ESSA Book Prize Winners 2021

Prize Winner

Andrey V. Ivanov, A Spiritual Revolution: The Impact of Reformation and Enlightenment in Orthodox Russia, 1700-1825 (University of Wisconsin Press, 2020).

Ivanov’s book demonstrates the far-reaching impact the Protestant Reformation and European Enlightenment had on Russian church and society in the eighteenth century. It is the first monograph to fully explore how Western ideas influenced the Russian Church in this period. The monograph thus makes a major contribution to the intellectual history of the Russian Orthodox Church. Supported by extensive archival work in Germany, Italy, Russia, Ukraine, and the Vatican, Ivanov makes a compelling case for the impact of the Reformation and the Enlightenment—in their diversified geographical expressions—on Orthodox Russia, challenging enduring assumptions about Russia’s isolation and cultural stagnation. Ivanov presents the reader with engaging portraits of the clerical elites—mainly Orthodox bishops from the newly incorporated Ruthenian lands—who promoted a “spiritual revolution” that altered Russia’s traditional ecclesiastical and political landscape. Like the protagonists of his study, Ivanov himself brings new perspectives to what we know about Russian Orthodoxy in the eighteenth century. Above its outstanding empirical contribution, the book also puts forth a concise critical framework for conceiving of Orthodoxy that could significantly revise how scholars write about Russian religious history. In particular, Ivanov explores Russian Orthodox tradition from the perspectives of what he calls “contestation” and “variety”, which allow the reader to appreciate Orthodoxy as something that is both constantly evolving and constantly various in terms of its doctrines, preaching, and ethics.

Honorable Mention

Valerie A. Kivelson and Christine D. Worobec (ed.), Witchcraft in Russia and Ukraine, 1000–1900: A Sourcebook (Northern Illinois University Press, 2020).
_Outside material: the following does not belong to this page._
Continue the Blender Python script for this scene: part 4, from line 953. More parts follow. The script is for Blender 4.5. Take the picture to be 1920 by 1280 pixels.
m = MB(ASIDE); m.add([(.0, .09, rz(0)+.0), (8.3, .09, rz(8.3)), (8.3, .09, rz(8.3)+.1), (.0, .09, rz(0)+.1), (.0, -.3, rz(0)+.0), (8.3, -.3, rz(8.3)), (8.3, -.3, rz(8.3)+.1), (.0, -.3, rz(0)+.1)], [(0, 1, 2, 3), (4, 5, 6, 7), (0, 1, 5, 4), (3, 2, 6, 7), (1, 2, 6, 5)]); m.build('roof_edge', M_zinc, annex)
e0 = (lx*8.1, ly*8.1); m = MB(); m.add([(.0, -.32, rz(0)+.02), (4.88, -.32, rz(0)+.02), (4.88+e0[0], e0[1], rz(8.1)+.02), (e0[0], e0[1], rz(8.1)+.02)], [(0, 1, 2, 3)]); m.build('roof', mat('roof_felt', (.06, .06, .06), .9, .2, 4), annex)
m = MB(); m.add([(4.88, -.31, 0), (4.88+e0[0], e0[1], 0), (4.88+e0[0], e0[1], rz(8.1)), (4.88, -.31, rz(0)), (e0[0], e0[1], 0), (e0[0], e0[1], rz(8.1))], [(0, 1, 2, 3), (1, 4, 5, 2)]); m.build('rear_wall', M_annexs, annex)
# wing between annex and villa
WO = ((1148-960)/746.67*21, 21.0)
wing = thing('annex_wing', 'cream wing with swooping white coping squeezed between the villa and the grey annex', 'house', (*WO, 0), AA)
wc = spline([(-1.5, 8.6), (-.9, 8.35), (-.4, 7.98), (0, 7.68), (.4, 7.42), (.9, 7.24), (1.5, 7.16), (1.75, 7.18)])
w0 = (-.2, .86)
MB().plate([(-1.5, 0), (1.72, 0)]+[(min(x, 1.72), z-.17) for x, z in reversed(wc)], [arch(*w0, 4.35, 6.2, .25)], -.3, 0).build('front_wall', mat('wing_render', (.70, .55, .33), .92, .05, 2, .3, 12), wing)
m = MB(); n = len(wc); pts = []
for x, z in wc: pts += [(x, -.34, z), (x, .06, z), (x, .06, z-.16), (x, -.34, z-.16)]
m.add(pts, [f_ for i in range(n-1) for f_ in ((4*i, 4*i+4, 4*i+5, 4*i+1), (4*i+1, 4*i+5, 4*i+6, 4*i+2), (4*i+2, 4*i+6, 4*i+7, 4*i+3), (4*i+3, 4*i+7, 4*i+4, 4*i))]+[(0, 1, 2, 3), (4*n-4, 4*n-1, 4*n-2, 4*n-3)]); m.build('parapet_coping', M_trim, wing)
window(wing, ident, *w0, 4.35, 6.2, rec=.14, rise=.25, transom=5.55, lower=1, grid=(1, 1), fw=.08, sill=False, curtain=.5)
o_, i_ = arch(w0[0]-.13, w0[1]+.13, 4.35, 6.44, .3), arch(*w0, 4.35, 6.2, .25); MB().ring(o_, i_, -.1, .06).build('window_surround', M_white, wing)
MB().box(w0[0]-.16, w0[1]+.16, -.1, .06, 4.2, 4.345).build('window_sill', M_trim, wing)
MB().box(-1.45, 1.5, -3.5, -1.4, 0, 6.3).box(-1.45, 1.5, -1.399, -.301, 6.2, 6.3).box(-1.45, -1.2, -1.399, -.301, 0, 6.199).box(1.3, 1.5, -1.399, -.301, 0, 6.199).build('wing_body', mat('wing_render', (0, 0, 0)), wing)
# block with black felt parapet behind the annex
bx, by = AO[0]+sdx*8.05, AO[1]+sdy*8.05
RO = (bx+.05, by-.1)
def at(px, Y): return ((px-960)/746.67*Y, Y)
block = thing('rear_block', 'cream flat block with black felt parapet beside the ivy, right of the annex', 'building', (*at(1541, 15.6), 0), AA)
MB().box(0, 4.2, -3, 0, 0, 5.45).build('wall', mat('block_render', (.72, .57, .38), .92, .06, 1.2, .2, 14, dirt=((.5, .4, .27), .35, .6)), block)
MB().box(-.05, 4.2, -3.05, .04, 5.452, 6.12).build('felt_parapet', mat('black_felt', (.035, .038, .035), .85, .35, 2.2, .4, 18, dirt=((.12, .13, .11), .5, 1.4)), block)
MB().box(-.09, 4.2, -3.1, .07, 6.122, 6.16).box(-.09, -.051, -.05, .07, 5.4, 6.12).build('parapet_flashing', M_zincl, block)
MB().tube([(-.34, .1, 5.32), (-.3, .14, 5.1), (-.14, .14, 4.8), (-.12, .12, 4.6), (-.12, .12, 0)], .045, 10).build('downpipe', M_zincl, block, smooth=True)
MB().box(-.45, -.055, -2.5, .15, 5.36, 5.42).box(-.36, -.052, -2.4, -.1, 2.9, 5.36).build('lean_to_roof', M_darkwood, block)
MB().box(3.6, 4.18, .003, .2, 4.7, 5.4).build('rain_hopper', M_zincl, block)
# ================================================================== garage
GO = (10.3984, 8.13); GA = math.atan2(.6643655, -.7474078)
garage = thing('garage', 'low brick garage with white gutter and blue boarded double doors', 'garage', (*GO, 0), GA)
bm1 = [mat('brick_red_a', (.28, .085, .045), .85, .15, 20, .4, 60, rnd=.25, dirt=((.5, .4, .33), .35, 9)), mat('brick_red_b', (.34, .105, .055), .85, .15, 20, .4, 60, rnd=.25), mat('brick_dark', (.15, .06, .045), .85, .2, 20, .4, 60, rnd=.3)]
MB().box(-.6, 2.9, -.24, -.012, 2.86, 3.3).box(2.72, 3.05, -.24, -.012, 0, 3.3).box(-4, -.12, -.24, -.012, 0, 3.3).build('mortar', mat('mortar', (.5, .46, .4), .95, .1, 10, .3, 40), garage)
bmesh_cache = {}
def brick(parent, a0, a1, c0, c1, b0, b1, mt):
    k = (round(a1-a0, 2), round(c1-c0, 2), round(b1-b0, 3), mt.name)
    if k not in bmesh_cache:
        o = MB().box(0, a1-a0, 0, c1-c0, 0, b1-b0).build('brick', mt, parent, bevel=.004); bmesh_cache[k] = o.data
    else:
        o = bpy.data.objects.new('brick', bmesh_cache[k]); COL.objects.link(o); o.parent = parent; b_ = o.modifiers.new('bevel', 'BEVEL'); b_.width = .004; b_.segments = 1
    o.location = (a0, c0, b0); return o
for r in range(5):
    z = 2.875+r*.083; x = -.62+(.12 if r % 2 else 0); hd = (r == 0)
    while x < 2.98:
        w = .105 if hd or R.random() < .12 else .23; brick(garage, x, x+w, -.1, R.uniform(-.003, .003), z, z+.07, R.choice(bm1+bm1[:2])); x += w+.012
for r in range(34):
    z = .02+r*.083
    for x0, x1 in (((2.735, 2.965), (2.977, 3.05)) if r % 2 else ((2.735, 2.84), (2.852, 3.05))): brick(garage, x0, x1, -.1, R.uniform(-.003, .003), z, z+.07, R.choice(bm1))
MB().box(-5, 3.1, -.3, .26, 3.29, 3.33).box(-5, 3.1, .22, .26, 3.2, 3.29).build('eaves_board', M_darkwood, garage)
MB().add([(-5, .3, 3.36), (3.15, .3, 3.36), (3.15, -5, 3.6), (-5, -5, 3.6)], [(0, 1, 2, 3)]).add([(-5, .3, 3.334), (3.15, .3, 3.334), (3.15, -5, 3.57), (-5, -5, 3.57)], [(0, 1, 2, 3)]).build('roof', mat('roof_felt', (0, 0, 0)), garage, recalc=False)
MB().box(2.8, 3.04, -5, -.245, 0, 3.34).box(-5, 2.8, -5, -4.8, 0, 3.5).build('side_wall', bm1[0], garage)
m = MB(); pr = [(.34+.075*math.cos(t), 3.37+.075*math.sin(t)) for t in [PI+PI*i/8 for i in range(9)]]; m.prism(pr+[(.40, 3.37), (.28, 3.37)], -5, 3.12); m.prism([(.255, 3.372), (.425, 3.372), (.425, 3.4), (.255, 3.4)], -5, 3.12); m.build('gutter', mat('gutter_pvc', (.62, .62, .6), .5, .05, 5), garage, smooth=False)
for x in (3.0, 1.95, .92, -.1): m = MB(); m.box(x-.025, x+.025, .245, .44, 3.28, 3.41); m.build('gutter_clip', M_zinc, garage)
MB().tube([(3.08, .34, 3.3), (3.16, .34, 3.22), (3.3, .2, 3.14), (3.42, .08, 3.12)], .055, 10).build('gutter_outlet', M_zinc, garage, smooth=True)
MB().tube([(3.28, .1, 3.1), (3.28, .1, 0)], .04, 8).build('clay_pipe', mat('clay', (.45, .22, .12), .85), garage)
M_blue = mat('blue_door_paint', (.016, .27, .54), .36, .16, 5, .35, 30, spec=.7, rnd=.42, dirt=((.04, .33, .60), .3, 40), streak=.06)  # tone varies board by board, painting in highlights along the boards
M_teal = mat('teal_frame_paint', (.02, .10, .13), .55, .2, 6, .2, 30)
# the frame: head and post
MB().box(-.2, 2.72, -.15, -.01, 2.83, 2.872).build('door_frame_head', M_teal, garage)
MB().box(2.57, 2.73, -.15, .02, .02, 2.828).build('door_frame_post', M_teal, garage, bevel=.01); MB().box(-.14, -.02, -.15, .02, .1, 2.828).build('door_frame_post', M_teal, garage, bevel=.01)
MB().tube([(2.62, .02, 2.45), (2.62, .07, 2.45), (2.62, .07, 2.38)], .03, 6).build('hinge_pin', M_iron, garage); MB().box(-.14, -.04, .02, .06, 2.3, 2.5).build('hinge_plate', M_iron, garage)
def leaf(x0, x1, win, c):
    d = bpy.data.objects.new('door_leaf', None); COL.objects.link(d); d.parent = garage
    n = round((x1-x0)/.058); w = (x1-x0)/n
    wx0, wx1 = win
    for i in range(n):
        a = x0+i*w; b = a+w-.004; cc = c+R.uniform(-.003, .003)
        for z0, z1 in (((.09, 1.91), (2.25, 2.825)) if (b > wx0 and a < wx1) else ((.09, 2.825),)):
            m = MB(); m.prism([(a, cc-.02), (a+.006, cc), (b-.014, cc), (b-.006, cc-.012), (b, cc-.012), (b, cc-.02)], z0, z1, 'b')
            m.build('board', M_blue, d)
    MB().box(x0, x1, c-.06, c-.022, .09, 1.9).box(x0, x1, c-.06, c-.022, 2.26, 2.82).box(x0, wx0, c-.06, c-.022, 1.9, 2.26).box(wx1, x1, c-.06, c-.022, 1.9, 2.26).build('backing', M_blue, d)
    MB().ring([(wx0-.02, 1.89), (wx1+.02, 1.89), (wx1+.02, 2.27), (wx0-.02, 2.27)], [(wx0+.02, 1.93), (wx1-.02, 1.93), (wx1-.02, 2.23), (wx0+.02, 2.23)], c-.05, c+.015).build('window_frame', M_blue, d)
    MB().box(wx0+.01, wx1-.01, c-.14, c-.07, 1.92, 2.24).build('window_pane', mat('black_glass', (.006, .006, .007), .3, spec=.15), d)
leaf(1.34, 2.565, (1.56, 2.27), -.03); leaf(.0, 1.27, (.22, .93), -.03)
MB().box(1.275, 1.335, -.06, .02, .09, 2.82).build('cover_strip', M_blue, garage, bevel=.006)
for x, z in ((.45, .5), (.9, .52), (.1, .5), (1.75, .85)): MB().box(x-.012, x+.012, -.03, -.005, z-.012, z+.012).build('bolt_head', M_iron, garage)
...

Kivelson and Worobec’s book is an annotated English-language anthology of sources relating to the persecution of suspected witches in predominantly Orthodox regions of Russia and Ukraine. The book not only makes little-known sources available together for the first time in English, but it also makes accessible a wealth of archival materials never published before in any language. The book is the result of an enormous scholarly undertaking, and it makes a significant, interdisciplinary contribution to the field of Early Slavic Studies, making archival materials accessible to historians working in diverse fields. The impressive range of sources is organized with the utmost coherence, both thematically and chronologically, and it is accompanied by succinct, thoughtful discussions of some of the main contextual and critical considerations relevant to the sources at hand, that impart crucial information without unduly imposing limits on the scope of the sources’ interpretation. The potential uses of this book are endless.